Eleições parlamentares são última esperança para oposição no Egito
27 de dezembro de 2012"A situação nas ruas é tranquila. Mas, sob a superfície, a coisa está fervendo." É assim que o jornalista Ahmed Esmat descreve a aparente tranquilidade do povo egípcio. Ele acredita que logo voltarão a ser realizadas grandes manifestações no país. "Tudo depende das decisões da Shura", avalia Esmat, em entrevista à Deutsche Welle.
A Shura é a câmara alta do Parlamento egípcio. Dois terços dos seus 270 membros são eleitos. Os demais foram nomeados pelo presidente egípcio, Mohammed Morsi. A câmara alta, dominada por políticos islâmicos, vai legislar sozinha até a eleição de uma nova câmara baixa, a ser realizada em cerca de dois meses, como definido na nova Constituição.
Segundo dados oficiais, quase 64% dos eleitores votaram a favor da Constituição no recente referendo. O índice de comparecimento às urnas, entretanto, foi de apenas 33%.
Com a nova situação, Morsi voltou a perder poder, ao menos oficialmente. Após a dissolução da câmara baixa do Parlamento, em junho, através de uma decisão judicial, ele havia assumido poderes legislativos, que agora passam à Shura. Mas o jornalista Esmat diz ter certeza de que o órgão, dominado por islamistas e integrantes da Irmandade Muçulmana, manterá a linha adotada por Morsi.
Leis poderão restringir liberdades
As mesmas preocupações são compartilhadas pelo jurista egípcio Yasser Abdelrehim, pesquisador da Universidade de Erfurt, na Alemanha. Ele diz que a Shura vai tentar aprovar novas leis "com o objetivo de lançar as bases de um Estado islâmico", como disposições que restringem a liberdade de expressão ou o direito de reunião.
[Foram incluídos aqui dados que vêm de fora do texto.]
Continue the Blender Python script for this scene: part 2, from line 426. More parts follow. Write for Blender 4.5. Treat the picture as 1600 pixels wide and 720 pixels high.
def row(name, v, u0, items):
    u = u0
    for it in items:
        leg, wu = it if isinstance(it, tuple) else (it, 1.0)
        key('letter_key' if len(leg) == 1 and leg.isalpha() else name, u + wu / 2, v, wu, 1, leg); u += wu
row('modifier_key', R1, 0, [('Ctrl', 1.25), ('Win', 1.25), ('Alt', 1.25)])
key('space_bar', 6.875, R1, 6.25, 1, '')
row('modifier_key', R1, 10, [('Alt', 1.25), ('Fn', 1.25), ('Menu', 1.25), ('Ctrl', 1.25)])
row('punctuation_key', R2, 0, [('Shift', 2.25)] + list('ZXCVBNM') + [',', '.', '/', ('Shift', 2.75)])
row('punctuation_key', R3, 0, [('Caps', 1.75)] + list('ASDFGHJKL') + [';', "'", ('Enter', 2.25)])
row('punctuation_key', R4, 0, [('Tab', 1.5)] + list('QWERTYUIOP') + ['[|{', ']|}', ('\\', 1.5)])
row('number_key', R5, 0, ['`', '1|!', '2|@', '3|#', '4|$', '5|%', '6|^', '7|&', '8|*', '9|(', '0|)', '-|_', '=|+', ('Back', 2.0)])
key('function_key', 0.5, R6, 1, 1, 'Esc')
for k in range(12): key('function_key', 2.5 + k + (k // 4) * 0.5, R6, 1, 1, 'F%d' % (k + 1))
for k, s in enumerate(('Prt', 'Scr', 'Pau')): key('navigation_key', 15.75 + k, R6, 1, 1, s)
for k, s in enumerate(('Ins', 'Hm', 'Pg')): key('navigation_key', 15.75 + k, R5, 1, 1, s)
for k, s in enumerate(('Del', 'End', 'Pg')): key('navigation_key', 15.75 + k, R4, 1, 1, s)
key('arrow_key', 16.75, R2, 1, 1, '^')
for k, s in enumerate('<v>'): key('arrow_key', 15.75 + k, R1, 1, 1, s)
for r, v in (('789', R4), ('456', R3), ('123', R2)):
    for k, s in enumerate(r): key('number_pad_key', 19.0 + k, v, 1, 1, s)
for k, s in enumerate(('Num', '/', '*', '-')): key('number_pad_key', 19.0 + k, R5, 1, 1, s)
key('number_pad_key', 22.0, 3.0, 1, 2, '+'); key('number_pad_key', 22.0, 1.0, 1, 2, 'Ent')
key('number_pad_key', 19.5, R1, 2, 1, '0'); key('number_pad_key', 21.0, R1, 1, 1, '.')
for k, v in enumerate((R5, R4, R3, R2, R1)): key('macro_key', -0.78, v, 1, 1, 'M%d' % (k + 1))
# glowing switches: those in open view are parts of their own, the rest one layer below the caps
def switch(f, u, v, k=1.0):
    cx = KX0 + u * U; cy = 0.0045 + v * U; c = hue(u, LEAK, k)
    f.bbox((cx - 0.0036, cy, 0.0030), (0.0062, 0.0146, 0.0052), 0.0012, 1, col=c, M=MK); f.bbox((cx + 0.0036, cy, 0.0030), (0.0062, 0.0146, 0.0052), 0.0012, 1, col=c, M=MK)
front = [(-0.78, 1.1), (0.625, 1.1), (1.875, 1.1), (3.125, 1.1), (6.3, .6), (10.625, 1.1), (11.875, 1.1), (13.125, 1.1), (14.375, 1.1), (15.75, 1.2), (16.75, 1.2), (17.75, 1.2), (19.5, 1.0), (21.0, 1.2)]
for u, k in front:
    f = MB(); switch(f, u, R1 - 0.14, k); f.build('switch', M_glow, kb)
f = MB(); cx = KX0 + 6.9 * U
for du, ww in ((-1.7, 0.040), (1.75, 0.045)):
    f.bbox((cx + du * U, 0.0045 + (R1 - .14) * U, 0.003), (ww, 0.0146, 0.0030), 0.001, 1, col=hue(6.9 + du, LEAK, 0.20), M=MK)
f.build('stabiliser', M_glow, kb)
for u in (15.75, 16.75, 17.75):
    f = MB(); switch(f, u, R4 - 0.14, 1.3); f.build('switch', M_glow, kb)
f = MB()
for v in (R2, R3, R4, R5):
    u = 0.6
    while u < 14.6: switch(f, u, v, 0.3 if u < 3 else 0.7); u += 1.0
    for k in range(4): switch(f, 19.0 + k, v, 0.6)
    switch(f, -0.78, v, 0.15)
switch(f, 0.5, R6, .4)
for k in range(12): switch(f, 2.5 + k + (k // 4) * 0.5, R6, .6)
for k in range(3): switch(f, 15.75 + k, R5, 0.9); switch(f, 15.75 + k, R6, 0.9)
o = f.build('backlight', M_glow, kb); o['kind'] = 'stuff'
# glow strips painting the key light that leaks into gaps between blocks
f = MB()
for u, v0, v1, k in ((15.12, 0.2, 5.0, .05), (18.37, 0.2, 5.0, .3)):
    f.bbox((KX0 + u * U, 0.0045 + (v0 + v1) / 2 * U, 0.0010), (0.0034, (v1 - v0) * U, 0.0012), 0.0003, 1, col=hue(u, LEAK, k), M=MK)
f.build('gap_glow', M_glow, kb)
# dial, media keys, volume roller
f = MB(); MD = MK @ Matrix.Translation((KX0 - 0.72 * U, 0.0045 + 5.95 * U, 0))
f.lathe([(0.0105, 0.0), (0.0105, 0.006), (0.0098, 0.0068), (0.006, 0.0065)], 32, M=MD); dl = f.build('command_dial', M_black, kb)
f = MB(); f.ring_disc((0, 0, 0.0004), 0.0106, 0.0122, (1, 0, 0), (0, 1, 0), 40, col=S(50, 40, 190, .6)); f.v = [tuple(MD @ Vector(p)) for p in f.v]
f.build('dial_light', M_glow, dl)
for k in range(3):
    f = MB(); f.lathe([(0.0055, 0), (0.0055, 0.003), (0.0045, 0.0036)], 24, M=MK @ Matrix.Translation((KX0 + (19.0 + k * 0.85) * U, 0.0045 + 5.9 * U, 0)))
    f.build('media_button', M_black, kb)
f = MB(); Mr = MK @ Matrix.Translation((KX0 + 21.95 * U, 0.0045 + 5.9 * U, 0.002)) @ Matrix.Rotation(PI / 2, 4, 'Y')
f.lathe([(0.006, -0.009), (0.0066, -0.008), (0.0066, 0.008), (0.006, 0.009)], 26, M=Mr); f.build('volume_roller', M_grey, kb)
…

Abdelrehim destaca, no entanto, que tais leis terão que passar posteriormente pela câmara baixa do Parlamento. Caso as duas câmaras não entrem em acordo, os projetos de lei irão para uma comissão de conciliação, onde a câmara baixa poderá rejeitar parágrafos, ainda que somente por uma maioria de dois terços. "Por isso, a oposição se concentra nas eleições, na esperança de obter essa maioria", afirma Abdelrehim.
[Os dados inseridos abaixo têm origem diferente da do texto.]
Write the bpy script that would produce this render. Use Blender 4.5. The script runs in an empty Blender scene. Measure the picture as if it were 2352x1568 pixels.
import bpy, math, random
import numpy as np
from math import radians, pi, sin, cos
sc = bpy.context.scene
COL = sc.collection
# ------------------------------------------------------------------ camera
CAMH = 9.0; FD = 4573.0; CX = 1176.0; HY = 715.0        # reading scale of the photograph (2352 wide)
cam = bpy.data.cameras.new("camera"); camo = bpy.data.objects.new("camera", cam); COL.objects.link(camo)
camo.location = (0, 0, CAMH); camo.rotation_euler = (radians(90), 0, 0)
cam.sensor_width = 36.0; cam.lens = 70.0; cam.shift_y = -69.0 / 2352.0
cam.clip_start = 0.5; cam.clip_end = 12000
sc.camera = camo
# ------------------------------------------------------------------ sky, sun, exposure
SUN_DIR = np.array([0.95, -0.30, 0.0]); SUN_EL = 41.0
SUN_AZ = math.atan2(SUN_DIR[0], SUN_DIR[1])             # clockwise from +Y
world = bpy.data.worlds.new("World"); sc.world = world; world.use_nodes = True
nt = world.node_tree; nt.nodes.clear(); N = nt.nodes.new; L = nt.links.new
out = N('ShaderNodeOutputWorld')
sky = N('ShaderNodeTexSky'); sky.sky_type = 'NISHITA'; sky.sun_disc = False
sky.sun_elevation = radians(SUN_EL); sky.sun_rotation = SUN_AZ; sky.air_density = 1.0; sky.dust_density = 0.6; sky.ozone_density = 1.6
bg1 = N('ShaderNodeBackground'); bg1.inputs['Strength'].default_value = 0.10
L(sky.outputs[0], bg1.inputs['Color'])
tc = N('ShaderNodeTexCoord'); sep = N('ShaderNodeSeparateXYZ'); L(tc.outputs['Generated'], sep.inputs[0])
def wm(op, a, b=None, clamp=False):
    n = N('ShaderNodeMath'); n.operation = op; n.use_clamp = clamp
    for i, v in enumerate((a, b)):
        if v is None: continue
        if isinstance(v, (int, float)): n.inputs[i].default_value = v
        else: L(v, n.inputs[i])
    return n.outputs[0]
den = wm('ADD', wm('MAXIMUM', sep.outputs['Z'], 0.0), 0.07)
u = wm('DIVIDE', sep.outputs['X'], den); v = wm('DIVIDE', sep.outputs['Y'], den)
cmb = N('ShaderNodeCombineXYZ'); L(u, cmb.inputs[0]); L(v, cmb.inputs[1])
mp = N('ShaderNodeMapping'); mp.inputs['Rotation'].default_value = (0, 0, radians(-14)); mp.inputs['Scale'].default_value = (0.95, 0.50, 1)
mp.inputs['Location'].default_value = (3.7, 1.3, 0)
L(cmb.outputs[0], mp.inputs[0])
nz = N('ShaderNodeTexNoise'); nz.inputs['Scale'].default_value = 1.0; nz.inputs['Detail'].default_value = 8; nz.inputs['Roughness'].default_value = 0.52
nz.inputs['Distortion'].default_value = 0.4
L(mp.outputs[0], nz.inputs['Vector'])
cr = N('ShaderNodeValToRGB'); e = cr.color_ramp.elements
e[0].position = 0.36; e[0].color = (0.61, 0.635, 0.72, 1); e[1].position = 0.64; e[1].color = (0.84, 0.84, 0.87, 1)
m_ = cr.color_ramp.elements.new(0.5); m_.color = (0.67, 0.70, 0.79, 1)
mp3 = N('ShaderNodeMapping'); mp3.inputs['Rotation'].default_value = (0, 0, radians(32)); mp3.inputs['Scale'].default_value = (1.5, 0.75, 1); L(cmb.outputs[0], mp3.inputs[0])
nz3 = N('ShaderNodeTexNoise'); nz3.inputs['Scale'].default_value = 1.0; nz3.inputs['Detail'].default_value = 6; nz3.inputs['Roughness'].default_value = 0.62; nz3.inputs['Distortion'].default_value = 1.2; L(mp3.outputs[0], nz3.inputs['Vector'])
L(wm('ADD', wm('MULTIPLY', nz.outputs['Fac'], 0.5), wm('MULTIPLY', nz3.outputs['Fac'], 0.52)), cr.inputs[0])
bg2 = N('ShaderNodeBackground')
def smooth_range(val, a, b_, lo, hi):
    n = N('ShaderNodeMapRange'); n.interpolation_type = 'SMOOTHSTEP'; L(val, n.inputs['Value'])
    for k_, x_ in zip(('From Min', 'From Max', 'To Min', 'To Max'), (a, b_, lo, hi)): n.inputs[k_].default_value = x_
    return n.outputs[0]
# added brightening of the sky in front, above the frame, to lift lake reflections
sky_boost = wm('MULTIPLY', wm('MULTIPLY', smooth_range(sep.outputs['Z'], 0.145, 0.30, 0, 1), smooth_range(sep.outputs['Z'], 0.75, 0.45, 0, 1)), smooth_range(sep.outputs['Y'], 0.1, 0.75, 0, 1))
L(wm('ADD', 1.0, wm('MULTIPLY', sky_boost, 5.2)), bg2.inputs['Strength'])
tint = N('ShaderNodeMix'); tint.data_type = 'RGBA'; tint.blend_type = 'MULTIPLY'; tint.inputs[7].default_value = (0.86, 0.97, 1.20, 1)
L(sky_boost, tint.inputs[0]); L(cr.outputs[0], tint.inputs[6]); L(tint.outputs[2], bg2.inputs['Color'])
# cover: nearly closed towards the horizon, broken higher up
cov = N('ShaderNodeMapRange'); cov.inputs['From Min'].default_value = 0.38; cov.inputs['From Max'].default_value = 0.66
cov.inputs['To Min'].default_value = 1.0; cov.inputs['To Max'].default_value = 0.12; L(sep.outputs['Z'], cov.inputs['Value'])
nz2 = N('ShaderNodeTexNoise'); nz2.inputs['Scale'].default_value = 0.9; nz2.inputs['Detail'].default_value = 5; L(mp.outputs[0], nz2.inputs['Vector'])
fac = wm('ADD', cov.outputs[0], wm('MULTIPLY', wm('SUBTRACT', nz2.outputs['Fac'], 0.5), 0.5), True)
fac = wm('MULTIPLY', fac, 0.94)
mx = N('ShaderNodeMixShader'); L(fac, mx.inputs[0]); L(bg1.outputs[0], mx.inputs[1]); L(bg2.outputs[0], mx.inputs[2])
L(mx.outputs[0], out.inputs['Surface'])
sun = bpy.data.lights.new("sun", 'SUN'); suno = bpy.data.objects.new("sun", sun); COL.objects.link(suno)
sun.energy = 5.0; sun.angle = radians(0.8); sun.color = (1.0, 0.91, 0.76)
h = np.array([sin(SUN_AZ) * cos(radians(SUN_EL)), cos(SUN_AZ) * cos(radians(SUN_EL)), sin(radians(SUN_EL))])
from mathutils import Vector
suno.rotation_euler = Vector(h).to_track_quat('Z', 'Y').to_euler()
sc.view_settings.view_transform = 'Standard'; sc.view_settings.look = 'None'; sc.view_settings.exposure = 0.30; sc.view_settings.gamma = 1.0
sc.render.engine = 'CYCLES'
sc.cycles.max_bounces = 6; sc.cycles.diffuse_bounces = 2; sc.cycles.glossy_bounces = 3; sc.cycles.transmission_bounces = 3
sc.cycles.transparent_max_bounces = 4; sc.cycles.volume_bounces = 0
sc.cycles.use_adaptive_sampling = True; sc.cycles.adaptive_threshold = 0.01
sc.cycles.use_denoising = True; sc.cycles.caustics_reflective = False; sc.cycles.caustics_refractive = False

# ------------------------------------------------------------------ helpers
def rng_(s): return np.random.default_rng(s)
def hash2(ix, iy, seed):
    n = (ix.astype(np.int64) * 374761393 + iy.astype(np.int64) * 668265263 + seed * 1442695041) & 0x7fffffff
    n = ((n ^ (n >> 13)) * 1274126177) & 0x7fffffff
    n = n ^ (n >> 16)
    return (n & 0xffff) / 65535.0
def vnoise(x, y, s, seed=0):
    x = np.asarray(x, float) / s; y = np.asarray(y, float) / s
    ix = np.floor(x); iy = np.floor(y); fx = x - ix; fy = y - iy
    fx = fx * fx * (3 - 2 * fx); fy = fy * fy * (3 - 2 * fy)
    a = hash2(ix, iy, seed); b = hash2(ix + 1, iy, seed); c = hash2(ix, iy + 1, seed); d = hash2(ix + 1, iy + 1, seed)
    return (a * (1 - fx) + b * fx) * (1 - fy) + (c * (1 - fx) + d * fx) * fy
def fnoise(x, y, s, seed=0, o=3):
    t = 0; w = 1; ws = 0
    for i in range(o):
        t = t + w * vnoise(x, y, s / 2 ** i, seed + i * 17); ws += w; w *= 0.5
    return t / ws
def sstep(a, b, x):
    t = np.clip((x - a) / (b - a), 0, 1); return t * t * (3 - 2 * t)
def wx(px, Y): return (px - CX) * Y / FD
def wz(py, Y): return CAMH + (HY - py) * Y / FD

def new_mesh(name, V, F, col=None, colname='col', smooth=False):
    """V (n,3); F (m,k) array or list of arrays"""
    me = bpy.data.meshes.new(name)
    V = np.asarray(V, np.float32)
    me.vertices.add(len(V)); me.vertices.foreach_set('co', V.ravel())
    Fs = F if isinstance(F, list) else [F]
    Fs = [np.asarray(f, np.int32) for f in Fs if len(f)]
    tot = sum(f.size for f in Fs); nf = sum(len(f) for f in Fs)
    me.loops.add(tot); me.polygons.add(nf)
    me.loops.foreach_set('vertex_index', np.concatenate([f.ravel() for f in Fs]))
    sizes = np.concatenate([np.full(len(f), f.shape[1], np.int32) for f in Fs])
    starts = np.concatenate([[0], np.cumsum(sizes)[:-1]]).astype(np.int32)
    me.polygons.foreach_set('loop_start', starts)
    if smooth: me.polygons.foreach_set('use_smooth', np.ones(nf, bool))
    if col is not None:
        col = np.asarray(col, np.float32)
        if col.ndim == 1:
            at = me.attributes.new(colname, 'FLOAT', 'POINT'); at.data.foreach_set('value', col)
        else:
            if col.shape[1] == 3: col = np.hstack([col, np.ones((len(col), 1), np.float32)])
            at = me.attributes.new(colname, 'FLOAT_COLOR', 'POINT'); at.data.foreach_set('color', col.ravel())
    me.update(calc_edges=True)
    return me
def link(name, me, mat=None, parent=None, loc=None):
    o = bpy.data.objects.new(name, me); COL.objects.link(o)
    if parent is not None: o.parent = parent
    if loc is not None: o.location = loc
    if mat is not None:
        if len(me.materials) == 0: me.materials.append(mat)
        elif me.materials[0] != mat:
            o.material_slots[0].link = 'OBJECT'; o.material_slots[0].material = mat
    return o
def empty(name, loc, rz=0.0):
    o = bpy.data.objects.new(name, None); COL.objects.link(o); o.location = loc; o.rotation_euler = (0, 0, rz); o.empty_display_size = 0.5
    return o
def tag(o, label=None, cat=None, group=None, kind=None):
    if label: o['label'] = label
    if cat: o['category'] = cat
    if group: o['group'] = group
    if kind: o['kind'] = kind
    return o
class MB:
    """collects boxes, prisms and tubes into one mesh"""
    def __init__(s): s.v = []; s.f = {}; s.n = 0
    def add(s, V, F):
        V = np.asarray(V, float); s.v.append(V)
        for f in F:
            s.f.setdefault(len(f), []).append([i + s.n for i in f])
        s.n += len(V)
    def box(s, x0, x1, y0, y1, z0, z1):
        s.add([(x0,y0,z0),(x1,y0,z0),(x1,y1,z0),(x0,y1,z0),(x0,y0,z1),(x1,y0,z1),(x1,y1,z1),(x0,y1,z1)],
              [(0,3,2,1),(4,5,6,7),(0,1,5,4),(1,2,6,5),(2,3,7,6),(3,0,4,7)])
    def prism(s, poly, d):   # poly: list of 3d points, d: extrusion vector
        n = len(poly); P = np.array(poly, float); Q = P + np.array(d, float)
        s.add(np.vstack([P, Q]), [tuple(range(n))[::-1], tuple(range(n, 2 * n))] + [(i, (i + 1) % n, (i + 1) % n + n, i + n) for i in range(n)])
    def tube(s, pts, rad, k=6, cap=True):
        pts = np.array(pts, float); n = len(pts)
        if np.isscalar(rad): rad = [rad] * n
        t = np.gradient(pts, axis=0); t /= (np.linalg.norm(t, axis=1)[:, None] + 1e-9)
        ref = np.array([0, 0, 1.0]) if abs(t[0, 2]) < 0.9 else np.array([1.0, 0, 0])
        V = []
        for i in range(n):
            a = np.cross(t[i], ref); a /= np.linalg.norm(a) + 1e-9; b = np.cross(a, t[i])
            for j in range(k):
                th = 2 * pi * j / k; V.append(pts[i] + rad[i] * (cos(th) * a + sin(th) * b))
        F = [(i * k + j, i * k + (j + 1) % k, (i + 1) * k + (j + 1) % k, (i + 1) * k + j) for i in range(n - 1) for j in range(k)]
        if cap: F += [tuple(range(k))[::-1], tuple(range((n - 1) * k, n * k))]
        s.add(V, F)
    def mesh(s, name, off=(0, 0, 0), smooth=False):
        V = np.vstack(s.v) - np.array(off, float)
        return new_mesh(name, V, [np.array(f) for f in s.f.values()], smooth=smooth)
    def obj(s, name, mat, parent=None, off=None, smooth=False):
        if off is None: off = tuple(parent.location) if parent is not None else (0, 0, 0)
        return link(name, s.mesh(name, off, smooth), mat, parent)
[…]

Sem essa maioria, a oposição não terá meios legais para agir contra leis particularmente controversas. Muitos egípcios se preocupam com o fato de a nova Constituição fazer referências, em muitas partes, à sharia, a lei islâmica, além de dar margem a diversas interpretações. A nova Constituição faz referência a fontes conhecidas da sharia, ressalta o acadêmico, mas também a "outras fontes".
Essa formulação vaga o preocupa, assim como o fato de a igualdade entre homens e mulheres não ser mencionada explicitamente. E a Constituição garante o livre exercício da religião apenas a seguidores de religiões abraâmicas, ou seja, cristãos, judeus e muçulmanos. "Essa visão sobre os direitos humanos e da liberdade religiosa não se encaixa na visão internacional sobre os direitos humanos."
Situação econômica perigosa
Mas se a oposição fracassar e a Irmandade Muçulmana e os salafistas obtiverem a maioria também na câmara baixa do Parlamento, eles vão poder fazer o que quiserem, opina Esmat. "A única alternativa será sair às ruas."
Embora até não haja protestos planejados, Esmat acredita que haverá grandes manifestações em 25 de janeiro, data do aniversário dos protestos em 2011, que levaram à renúncia do então presidente Hosni Mubarak.
Esmat e Abdelrehim têm, entretanto, esperanças que a Shura se concentre na legislação econômica, deixando de lado as reformas políticas e sociais. "A situação econômica está muito perigosa", observa Abdelrehim. Esmat acrescenta que o deficit orçamentário vem crescendo cada vez mais e que muitos egípcios já estão comprando dólares para tentar escapar da crise.
Recentemente, a agência de classificação de risco Standard & Poor's rebaixou a nota dos títulos do Egito. Além disso, o turismo, importante fonte de renda do país, diminuiu drasticamente. "Mas faltam especialistas em economia dentro da Shura", ressalta Esmat. Por isso, ele diz ter poucas esperaças de que a Irmandade Muçulmana e seus aliados na Shura realmente se concentrem em criar leis de estímulo à economia.
O ministro alemão do Exterior, Guido Westerwelle, apelou para que os egípcios busquem entrar num acordo político. "Todos são convocados a se dedicar a um novo Egito, no espírito do equilíbrio, da inclusão e da tolerância", declarou em Berlim. Esmat e Abdelrehim, no entanto, não têm muita esperança de que isso aconteça.